Humain to launch agentic OS amid Saudi AI infra push

Home AI Infrastructure News Humain to launch agentic OS amid Saudi AI infra push
Humain

The company’s CEO, Tareq Amin said at the Cisco AI Summit that Humain will also launch a multi-agent orchestration platform designed to coordinate AI agents across enterprise workflows

In sum – what to know:

Two AI products – An agentic AI operating system and a multi-agent orchestration platform are already being tested internally.

Saudi power capacity – More than 15 GW of available power could cut AI infrastructure costs by 20–30%, says Humain.

Infrastructure priority – The company is focusing on data centers and execution before scaling models and applications.

Saudi data center developer Humain plans to launch two flagship products this year, including an agentic operating system and a multi-agent orchestration platform, as it builds out AI infrastructure designed to serve both domestic and international workloads.

Speaking at the recent Cisco AI Summit, Humain’s CEO Tareq Amin said the company is focused on the entire AI value chain and is prioritizing infrastructure as the foundation for its strategy.

He said the company is structured across five business entities, with its core data center division forming the base of the overall strategy.

Amin said Humain will release two flagship offerings in 2026: an agentic operating system and a multi-agent orchestration platform. “We think we have built the world first agentic operating system built in a customized Linux distro,” he said, adding that the system is already in use internally.

The second product is a multi-agent orchestration platform designed to coordinate AI agents across enterprise workflows.

In her presentation, Amin said the company’s infrastructure strategy is built around Saudi Arabia’s energy capacity, which he described as a major competitive advantage. “So the unique value proposition that Saudi has to the world is really power and energy. There is an abundance in the country that is just utterly remarkable,” he said.

He added that the country offers large amounts of available power at competitive prices. “Power available today is north of 15 gigawatts of capacity on power and at the right price, at the right tariffs,” Amin said. “So that means your total cost of ownership could be anywhere between 20 to 30% cheaper.”

He said this could enable the company to serve both domestic and international demand.
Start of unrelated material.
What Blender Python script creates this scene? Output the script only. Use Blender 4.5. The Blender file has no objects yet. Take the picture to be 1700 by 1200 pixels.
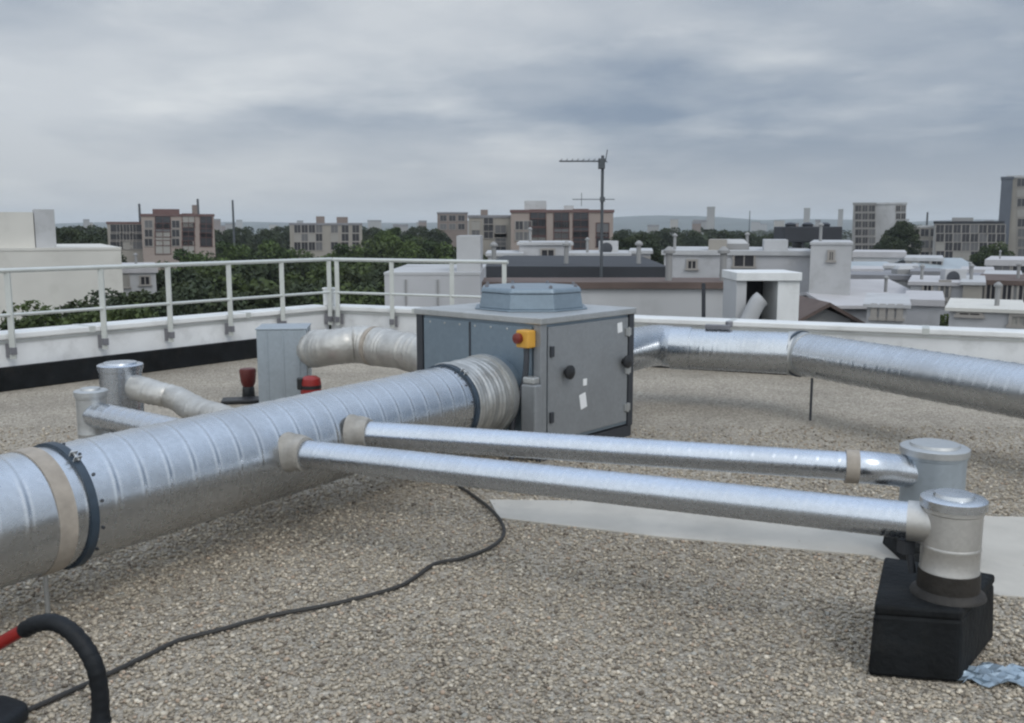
import bpy, math, random
import numpy as np
from mathutils import Vector, Matrix
random.seed(7); rng = np.random.default_rng(11)
S = bpy.context.scene
COL = S.collection
R = math.radians

# ------------------------------------------------------------------ camera, sky, sun, exposure
FPX, EYE, PITCH = 1560.0, 1.6, math.atan(222/1560.0)
cam_d = bpy.data.cameras.new('camera'); cam = bpy.data.objects.new('camera', cam_d); COL.objects.link(cam)
cam.location = (0, 0, EYE); cam.rotation_euler = (math.pi/2 - PITCH, 0, 0)
cam_d.sensor_width = 36; cam_d.lens = FPX/1700*36; cam_d.clip_start = 0.05; cam_d.clip_end = 20000
S.camera = cam
S.view_settings.view_transform = 'Standard'; S.view_settings.look = 'None'
S.view_settings.exposure = 0.35; S.view_settings.gamma = 1
S.cycles.filter_width = 2.3
S.cycles.volume_bounces = 1
S.cycles.max_bounces = 8

SUN_ELEV, SUN_AZ = R(48), R(148)         # azimuth clockwise from +Y: the light comes from behind the camera, right
world = bpy.data.worlds.new('World'); S.world = world; world.use_nodes = True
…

Amin also said Humain’s initial focus is on solving infrastructure constraints before scaling its model and application businesses. He described ongoing work with government entities to secure land and power for data center development.

Despite global concerns about power shortages, Amin said Humain’s main challenge is execution rather than resource constraints.

“What I’m really obsessed about is execution,” he said. “This is just a matter of execution. I see no obstacles,” he added.

He said the company is already working with global partners, building AI infrastructure for international customers.

Amin also said the company’s overall approach is to operate across the entire AI stack. “I pitched to my board an idea that we should be an AI company focused on the total AI value chain,” he said. That includes infrastructure, chips, models, applications and advisory services.

In May 2025, Humain and AWS had announced a major partnership to invest more than $5 billion in the field of artificial intelligence (AI). The collaboration will help build a special “AI Zone” in Saudi Arabia and drive AI adoption across the region and the world.

In October 2025, Humain and Qualcomm Technologies had announced a collaboration to deploy large-scale AI infrastructure in Saudi Arabia. The project seeks to build what the companies describe as the world’s first fully optimized edge-to-cloud hybrid AI system, offering global inferencing services.

Last month, Humain and the Kingdom’s National Infrastructure Fund (Infra) have agreed a non-binding $1.2 billion financing framework to support the buildout of up to 250MW of hyperscale AI data center capacity in Saudi Arabia.

The agreement was announced last week at the World Economic Forum in Davos, Switzerland. Backed by Saudi sovereign wealth fund PIF, Humain said the framework sets out indicative financing terms to support large-scale AI-focused facilities equipped with advanced GPUs for training and inference, serving customers across Saudi Arabia and international markets.